How to not water the troops

My son served in a maintenance unit in the 1st Cavalry Division at Fort Cavazos (nee Hood). They participated in weeks-long exercises out in the brush of the maneuver areas regularly. They rotated through training cycles at the Fort Irwin National Training Center (NTC) for at least one month every year. NTC is in the middle of the Mojave desert in California, by the way.

At no point during his three years in that unit did anyone in his command deliver water or food to the soldiers out in the field. Nobody. Not even once. In three years.

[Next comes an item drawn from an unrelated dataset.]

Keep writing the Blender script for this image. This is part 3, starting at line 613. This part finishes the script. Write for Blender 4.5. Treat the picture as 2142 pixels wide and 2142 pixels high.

Troopers died out in the desert. They died of dehydration and heat stroke.

And nobody in his command cared. Not the officers. Not the senior enlisted. Nobody. Not even once. In three years. It never even crossed their minds that they should.

One summer at NTC, one of the Observer-Controllers (think of them as referees) took pity on my son’s poor unit of maintainers, and ordered a water buffalo delivered to them. It arrived just before their Company Commander made one of his rare checks on them. “Just what I needed!” Then the Captain stripped down, opened it up, and took a bath in their only potable water source.


https://www.armyproperty.com/Equipment-Info/Pictures/Water-Buffalo.jpg


The troops learned a valuable lesson from all this. They learned they had to fend for themselves. They learned to abandon their posts and drive into town to buy food and water. But most of all, they learned that their leaders were both incompetent and uncaring. Nobody cared if they lived or died. Not even once. In three years.